The Internet of Things (IoT) gives service firms the ability to monitor equipment and systems remotely. Sensors attached to the equipment transmit data that operations centers can analyze to identify current or potential problems.

Remote monitoring reduces labor costs and provides earlier alerts, helping firms meet their SLAs. Combining IoT with VoIP communications lets the operations center share incoming data with field engineers and customers so that problems can be resolved quickly. Integrating IoT with VoIP messaging can automate the alert process, improving responsiveness even further.

Automating communications

An efficient information flow is important to service firms. Teams need to keep customers, engineers and managers informed of progress on alerts and maintenance. VoIP can help improve the information flow with automated processes that reduce costs and improve productivity.
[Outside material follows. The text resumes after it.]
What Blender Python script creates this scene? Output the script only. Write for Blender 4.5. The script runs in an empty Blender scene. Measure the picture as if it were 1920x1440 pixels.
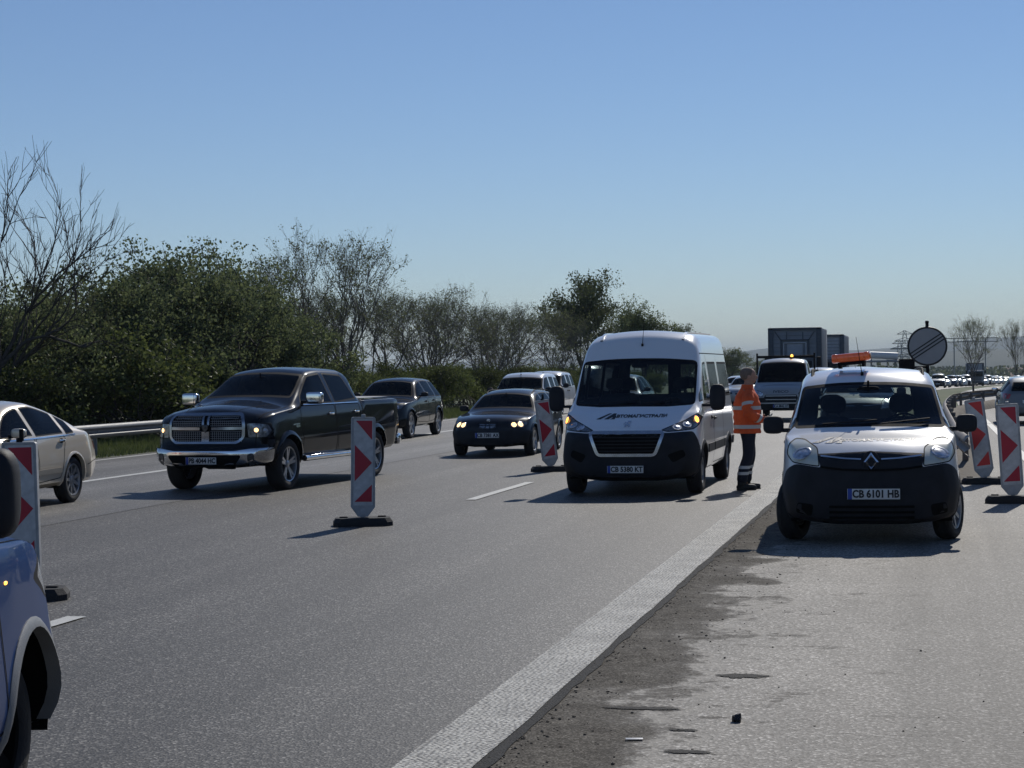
import bpy, bmesh, math, random
from mathutils import Vector, Matrix, noise
from mathutils.bvhtree import BVHTree
R = math.radians
scene = bpy.context.scene
COL = scene.collection

# ------------------------------------------------------------------ camera, sky, sun, exposure
cam_d = bpy.data.cameras.new('camera')
cam = bpy.data.objects.new('camera', cam_d); COL.objects.link(cam)
RC = Matrix(((0.97618, 0.01311, 0.21657), (0.21645, 0.01004, -0.97624), (-0.01497, 0.99986, 0.00696)))
cam.matrix_world = Matrix.Translation((0, 0, 1.82)) @ RC.to_4x4()
cam_d.sensor_width = 36.0; cam_d.lens = 3500 / 1920 * 36
cam_d.clip_start = 0.1; cam_d.clip_end = 30000
scene.camera = cam
SUN_EL, SUN_AZ = 37.0, 8.0
w = bpy.data.worlds.new('World'); scene.world = w; w.use_nodes = True
nt = w.node_tree; nt.nodes.clear()
sky = nt.nodes.new('ShaderNodeTexSky'); sky.sky_type = 'NISHITA'; sky.sun_disc = False
sky.sun_elevation = R(SUN_EL); sky.sun_rotation = R(SUN_AZ); sky.altitude = 300
sky.air_density = 1.0; sky.dust_density = 0.0; sky.ozone_density = 3.5
bg = nt.nodes.new('ShaderNodeBackground'); bg.inputs[1].default_value = 0.063
wo = nt.nodes.new('ShaderNodeOutputWorld')
tm = nt.nodes.new('ShaderNodeMix'); tm.data_type = 'RGBA'; tm.blend_type = 'MULTIPLY'; tm.inputs[0].default_value = 1; tm.inputs[7].default_value = (.91, .96, 1.10, 1)
nt.links.new(sky.outputs[0], tm.inputs[6]); nt.links.new(tm.outputs[2], bg.inputs[0]); nt.links.new(bg.outputs[0], wo.inputs[0])
sd = bpy.data.lights.new('sun', 'SUN'); sd.energy = 3.1; sd.angle = R(0.5); sd.color = (1, 0.95, 0.87)
so = bpy.data.objects.new('sun', sd); COL.objects.link(so)
sv = Vector((math.sin(R(SUN_AZ)) * math.cos(R(SUN_EL)), math.cos(R(SUN_AZ)) * math.cos(R(SUN_EL)), math.sin(R(SUN_EL))))
so.rotation_euler = sv.to_track_quat('Z', 'Y').to_euler(); so.location = (0, 0, 60)
scene.view_settings.view_transform = 'Standard'; scene.view_settings.look = 'None'
scene.view_settings.exposure = 0.1; scene.view_settings.gamma = 1.0
scene.cycles.max_bounces = 8; scene.cycles.transparent_max_bounces = 16

# ------------------------------------------------------------------ materials
MATS = {}
def newmat(name):
    m = bpy.data.materials.new(name); m.use_nodes = True; MATS[name] = m
    n = m.node_tree; b = n.nodes['Principled BSDF']
    return m, n, b
def mat(name, col, rough=0.5, metal=0.0, coat=0.0, var=0.12, vscale=6.0, emit=None, estr=1.0, bump=0.0, spec=0.5, bscale=60.0, coatr=0.04):
    """procedural principled material: noise varies colour and roughness"""
    if name in MATS: return MATS[name]
    m, n, b = newmat(name)
    tc = n.nodes.new('ShaderNodeTexCoord'); nz = n.nodes.new('ShaderNodeTexNoise')
    nz.inputs['Scale'].default_value = vscale; nz.inputs['Detail'].default_value = 6
    n.links.new(tc.outputs['Object'], nz.inputs['Vector'])
    cr = n.nodes.new('ShaderNodeValToRGB')
    c0 = [max(0, c * (1 - var)) for c in col]; c1 = [min(1, c * (1 + var)) for c in col]
    cr.color_ramp.elements[0].color = (*c0, 1); cr.color_ramp.elements[1].color = (*c1, 1)
    cr.color_ramp.elements[0].position = 0.3; cr.color_ramp.elements[1].position = 0.7
    n.links.new(nz.outputs[0], cr.inputs[0]); n.links.new(cr.outputs[0], b.inputs['Base Color'])
    mr = n.nodes.new('ShaderNodeMapRange'); mr.inputs[3].default_value = max(0.02, rough * 0.85); mr.inputs[4].default_value = min(1, rough * 1.2)
    n.links.new(nz.outputs[0], mr.inputs[0]); n.links.new(mr.outputs[0], b.inputs['Roughness'])
    b.inputs['Metallic'].default_value = metal
    b.inputs['Specular IOR Level'].default_value = spec
    b.inputs['Coat Weight'].default_value = coat; b.inputs['Coat Roughness'].default_value = coatr
    if emit:
        b.inputs['Emission Color'].default_value = (*emit, 1); b.inputs['Emission Strength'].default_value = estr
    if bump:
        n2 = n.nodes.new('ShaderNodeTexNoise'); n2.inputs['Scale'].default_value = bscale; n2.inputs['Detail'].default_value = 4
        bp = n.nodes.new('ShaderNodeBump'); bp.inputs['Strength'].default_value = bump; bp.inputs['Distance'].default_value = 0.02
        n.links.new(tc.outputs['Object'], n2.inputs['Vector']); n.links.new(n2.outputs[0], bp.inputs['Height'])
        n.links.new(bp.outputs[0], b.inputs['Normal'])
    return m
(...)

Customized apps that integrate VoIP with CRM systems, fault alert, and dispatch systems can be used to notify other parties by instant message, text or email. Automated notifications keep customers informed on progress with initial acknowledgments of a service request or fault notification, followed by updates on the dispatch and estimated arrival time of an engineer, and finally, confirmation that the problem has been fixed.

If a problem occurs, such as a security issue service firms can use broadcast notifications to alert customers automatically.
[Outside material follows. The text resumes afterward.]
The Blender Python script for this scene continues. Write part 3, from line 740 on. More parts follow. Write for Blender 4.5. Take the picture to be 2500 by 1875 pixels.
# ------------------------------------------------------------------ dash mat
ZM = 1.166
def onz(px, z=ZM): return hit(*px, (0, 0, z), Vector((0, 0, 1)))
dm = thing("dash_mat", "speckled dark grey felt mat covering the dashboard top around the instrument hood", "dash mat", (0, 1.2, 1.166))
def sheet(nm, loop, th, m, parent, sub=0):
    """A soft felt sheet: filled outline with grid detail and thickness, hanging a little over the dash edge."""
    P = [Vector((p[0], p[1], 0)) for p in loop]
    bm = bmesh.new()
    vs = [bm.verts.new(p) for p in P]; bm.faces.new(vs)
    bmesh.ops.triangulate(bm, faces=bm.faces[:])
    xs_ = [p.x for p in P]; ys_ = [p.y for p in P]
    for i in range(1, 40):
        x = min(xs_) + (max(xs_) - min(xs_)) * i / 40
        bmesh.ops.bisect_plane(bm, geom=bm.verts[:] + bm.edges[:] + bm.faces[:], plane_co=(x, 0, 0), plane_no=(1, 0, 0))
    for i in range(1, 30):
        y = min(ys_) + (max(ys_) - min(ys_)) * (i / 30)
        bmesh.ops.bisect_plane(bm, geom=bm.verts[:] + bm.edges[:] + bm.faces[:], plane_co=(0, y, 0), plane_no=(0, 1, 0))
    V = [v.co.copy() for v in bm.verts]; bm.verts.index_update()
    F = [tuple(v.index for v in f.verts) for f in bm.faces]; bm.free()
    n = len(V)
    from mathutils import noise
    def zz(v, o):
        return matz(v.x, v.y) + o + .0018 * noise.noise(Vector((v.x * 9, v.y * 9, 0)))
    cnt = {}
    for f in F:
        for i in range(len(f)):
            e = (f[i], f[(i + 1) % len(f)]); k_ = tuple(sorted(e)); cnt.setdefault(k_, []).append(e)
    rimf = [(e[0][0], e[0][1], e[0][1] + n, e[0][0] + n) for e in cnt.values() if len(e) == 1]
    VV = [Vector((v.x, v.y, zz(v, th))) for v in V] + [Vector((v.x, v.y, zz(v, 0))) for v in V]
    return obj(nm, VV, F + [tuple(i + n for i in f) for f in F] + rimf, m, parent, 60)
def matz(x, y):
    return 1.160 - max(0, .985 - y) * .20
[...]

The same notifications help supervisors or account managers monitor progress and intervene if necessary.

Automated notifications to engineers provide details of customer location and service information, in addition to links to knowledge base sources, or contact details of experts who can provide additional support.

Supporting mobile staff

Engineers and technicians working in the field or on customer sites are a key part of the service organization. To operate efficiently and productively, they need consistent access to communications and data wherever they are working.

VoIP services are available on smartphones and mobile devices using a softphone app and high-speed Internet connection. VoIP’s global reach means that engineers can use these services, even in remote locations, provided they can access the Internet.

Engineers use their mobile devices to receive notifications and transmit updates, requests for spares or confirmation of completion. They can use VoIP’s data capability to access knowledge bases or other online resources. This helps them deal with service issues in real time.

Field workers can set up video or web conferences with specialists or suppliers if they need help resolving difficult problems. Using VoIP’s mobile video capability, they can share images to give colleagues a clearer idea of the problem.

Engineers can use VoIP’s integration with calendar apps like Microsoft Outlook to review or update work schedules. Using messaging features, they can advise supervisors of changes to schedules caused by travel delays or problems on-site. They can also use VoIP’s Presence feature to update their statuses when they are available or unavailable.

Scaling operations

VoIP’s scalability can help service firms if work volumes increase, business grows, or they need to duplicate communications resources. They may have to bring in additional resources to handle large-scale problems caused by a product recall, for example. Or they may want to set up a satellite help desk in another location close to customers.

Cloud-based VoIP services allow for expansion or duplication of facilities without installation of new physical lines or other resources. That allows service firms to scale their operations quickly and cost-effectively to maintain service levels without investing in over-provisioning.

Driving service success

VoIP plays an important role in maintaining efficiency and productivity in service operations. It helps service firms provide responsive service to customers and meet SLAs. While improving the performance of field teams.